• _REQUIRED WORK_: Copy every line, leaving nothing out and adding nothing.
────────────────────────────────────────
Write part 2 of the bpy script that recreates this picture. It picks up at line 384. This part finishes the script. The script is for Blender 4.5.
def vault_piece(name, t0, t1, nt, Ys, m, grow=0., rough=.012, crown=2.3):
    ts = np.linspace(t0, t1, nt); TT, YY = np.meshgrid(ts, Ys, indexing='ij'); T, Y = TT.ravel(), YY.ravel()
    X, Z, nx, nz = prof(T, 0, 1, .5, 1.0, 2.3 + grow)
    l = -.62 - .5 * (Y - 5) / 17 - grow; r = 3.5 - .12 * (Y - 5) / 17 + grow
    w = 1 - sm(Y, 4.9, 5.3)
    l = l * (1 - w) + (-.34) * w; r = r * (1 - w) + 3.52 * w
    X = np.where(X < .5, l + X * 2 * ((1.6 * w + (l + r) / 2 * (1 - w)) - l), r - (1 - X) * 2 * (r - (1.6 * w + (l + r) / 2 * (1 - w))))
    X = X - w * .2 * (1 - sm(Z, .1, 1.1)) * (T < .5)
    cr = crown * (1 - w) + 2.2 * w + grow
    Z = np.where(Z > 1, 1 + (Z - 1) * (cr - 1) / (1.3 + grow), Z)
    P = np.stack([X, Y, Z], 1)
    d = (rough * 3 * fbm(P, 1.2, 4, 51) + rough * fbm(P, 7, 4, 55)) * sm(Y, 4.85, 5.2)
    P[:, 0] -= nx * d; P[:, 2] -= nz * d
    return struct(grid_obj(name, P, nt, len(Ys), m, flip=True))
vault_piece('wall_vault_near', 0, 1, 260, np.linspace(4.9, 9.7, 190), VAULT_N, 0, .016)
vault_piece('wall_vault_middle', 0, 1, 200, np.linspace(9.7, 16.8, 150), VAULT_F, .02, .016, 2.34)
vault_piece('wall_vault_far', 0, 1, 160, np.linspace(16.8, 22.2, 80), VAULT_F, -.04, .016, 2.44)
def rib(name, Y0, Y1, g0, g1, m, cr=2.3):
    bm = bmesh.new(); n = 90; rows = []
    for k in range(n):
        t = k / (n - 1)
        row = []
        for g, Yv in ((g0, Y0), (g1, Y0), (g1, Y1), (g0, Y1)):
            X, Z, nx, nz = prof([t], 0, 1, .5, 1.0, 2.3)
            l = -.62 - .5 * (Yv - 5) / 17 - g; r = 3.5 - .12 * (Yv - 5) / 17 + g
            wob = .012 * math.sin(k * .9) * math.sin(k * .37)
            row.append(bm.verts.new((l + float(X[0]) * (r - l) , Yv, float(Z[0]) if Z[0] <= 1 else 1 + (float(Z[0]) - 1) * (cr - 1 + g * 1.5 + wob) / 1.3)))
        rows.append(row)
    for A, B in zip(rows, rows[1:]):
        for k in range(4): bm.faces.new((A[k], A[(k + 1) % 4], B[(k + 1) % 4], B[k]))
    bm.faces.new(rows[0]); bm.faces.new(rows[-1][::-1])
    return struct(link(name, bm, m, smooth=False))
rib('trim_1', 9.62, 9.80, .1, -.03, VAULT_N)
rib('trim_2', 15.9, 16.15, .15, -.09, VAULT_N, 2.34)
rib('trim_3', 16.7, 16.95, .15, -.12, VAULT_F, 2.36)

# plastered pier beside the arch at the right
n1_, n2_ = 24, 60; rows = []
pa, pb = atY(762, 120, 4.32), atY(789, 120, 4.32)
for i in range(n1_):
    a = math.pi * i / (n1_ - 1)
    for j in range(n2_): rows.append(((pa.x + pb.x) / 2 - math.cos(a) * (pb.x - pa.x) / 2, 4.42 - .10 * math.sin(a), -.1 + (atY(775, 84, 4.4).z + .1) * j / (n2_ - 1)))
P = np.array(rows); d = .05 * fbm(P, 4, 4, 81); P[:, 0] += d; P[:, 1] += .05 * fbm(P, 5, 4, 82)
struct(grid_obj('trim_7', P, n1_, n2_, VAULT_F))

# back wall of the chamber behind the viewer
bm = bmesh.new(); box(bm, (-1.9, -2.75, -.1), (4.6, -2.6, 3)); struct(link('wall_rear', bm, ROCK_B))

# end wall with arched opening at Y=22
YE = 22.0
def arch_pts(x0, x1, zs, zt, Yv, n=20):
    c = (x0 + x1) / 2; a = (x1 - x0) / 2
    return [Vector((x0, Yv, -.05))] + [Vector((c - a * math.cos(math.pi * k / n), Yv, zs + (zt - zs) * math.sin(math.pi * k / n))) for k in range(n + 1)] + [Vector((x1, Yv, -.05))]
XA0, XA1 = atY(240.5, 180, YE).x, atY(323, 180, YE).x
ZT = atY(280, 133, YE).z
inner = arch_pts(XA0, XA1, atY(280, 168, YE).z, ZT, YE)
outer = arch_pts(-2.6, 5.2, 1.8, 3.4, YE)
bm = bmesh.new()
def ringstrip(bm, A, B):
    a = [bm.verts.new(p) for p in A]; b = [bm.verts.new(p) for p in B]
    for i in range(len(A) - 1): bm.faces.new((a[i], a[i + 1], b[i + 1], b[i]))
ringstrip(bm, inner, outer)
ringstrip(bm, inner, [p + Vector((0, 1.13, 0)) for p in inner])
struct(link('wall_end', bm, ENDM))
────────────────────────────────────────
• _THE SOLUTION_:
Write part 2 of the bpy script that recreates this picture. It picks up at line 384. This part finishes the script. The script is for Blender 4.5.
def vault_piece(name, t0, t1, nt, Ys, m, grow=0., rough=.012, crown=2.3):
    ts = np.linspace(t0, t1, nt); TT, YY = np.meshgrid(ts, Ys, indexing='ij'); T, Y = TT.ravel(), YY.ravel()
    X, Z, nx, nz = prof(T, 0, 1, .5, 1.0, 2.3 + grow)
    l = -.62 - .5 * (Y - 5) / 17 - grow; r = 3.5 - .12 * (Y - 5) / 17 + grow
    w = 1 - sm(Y, 4.9, 5.3)
    l = l * (1 - w) + (-.34) * w; r = r * (1 - w) + 3.52 * w
    X = np.where(X < .5, l + X * 2 * ((1.6 * w + (l + r) / 2 * (1 - w)) - l), r - (1 - X) * 2 * (r - (1.6 * w + (l + r) / 2 * (1 - w))))
    X = X - w * .2 * (1 - sm(Z, .1, 1.1)) * (T < .5)
    cr = crown * (1 - w) + 2.2 * w + grow
    Z = np.where(Z > 1, 1 + (Z - 1) * (cr - 1) / (1.3 + grow), Z)
    P = np.stack([X, Y, Z], 1)
    d = (rough * 3 * fbm(P, 1.2, 4, 51) + rough * fbm(P, 7, 4, 55)) * sm(Y, 4.85, 5.2)
    P[:, 0] -= nx * d; P[:, 2] -= nz * d
    return struct(grid_obj(name, P, nt, len(Ys), m, flip=True))
vault_piece('wall_vault_near', 0, 1, 260, np.linspace(4.9, 9.7, 190), VAULT_N, 0, .016)
vault_piece('wall_vault_middle', 0, 1, 200, np.linspace(9.7, 16.8, 150), VAULT_F, .02, .016, 2.34)
vault_piece('wall_vault_far', 0, 1, 160, np.linspace(16.8, 22.2, 80), VAULT_F, -.04, .016, 2.44)
def rib(name, Y0, Y1, g0, g1, m, cr=2.3):
    bm = bmesh.new(); n = 90; rows = []
    for k in range(n):
        t = k / (n - 1)
        row = []
        for g, Yv in ((g0, Y0), (g1, Y0), (g1, Y1), (g0, Y1)):
            X, Z, nx, nz = prof([t], 0, 1, .5, 1.0, 2.3)
            l = -.62 - .5 * (Yv - 5) / 17 - g; r = 3.5 - .12 * (Yv - 5) / 17 + g
            wob = .012 * math.sin(k * .9) * math.sin(k * .37)
            row.append(bm.verts.new((l + float(X[0]) * (r - l) , Yv, float(Z[0]) if Z[0] <= 1 else 1 + (float(Z[0]) - 1) * (cr - 1 + g * 1.5 + wob) / 1.3)))
        rows.append(row)
    for A, B in zip(rows, rows[1:]):
        for k in range(4): bm.faces.new((A[k], A[(k + 1) % 4], B[(k + 1) % 4], B[k]))
    bm.faces.new(rows[0]); bm.faces.new(rows[-1][::-1])
    return struct(link(name, bm, m, smooth=False))
rib('trim_1', 9.62, 9.80, .1, -.03, VAULT_N)
rib('trim_2', 15.9, 16.15, .15, -.09, VAULT_N, 2.34)
rib('trim_3', 16.7, 16.95, .15, -.12, VAULT_F, 2.36)

# plastered pier beside the arch at the right
n1_, n2_ = 24, 60; rows = []
pa, pb = atY(762, 120, 4.32), atY(789, 120, 4.32)
for i in range(n1_):
    a = math.pi * i / (n1_ - 1)
    for j in range(n2_): rows.append(((pa.x + pb.x) / 2 - math.cos(a) * (pb.x - pa.x) / 2, 4.42 - .10 * math.sin(a), -.1 + (atY(775, 84, 4.4).z + .1) * j / (n2_ - 1)))
P = np.array(rows); d = .05 * fbm(P, 4, 4, 81); P[:, 0] += d; P[:, 1] += .05 * fbm(P, 5, 4, 82)
struct(grid_obj('trim_7', P, n1_, n2_, VAULT_F))

# back wall of the chamber behind the viewer
bm = bmesh.new(); box(bm, (-1.9, -2.75, -.1), (4.6, -2.6, 3)); struct(link('wall_rear', bm, ROCK_B))

# end wall with arched opening at Y=22
YE = 22.0
def arch_pts(x0, x1, zs, zt, Yv, n=20):
    c = (x0 + x1) / 2; a = (x1 - x0) / 2
    return [Vector((x0, Yv, -.05))] + [Vector((c - a * math.cos(math.pi * k / n), Yv, zs + (zt - zs) * math.sin(math.pi * k / n))) for k in range(n + 1)] + [Vector((x1, Yv, -.05))]
XA0, XA1 = atY(240.5, 180, YE).x, atY(323, 180, YE).x
ZT = atY(280, 133, YE).z
inner = arch_pts(XA0, XA1, atY(280, 168, YE).z, ZT, YE)
outer = arch_pts(-2.6, 5.2, 1.8, 3.4, YE)
bm = bmesh.new()
def ringstrip(bm, A, B):
    a = [bm.verts.new(p) for p in A]; b = [bm.verts.new(p) for p in B]
    for i in range(len(A) - 1): bm.faces.new((a[i], a[i + 1], b[i + 1], b[i]))
ringstrip(bm, inner, outer)
ringstrip(bm, inner, [p + Vector((0, 1.13, 0)) for p in inner])
struct(link('wall_end', bm, ENDM))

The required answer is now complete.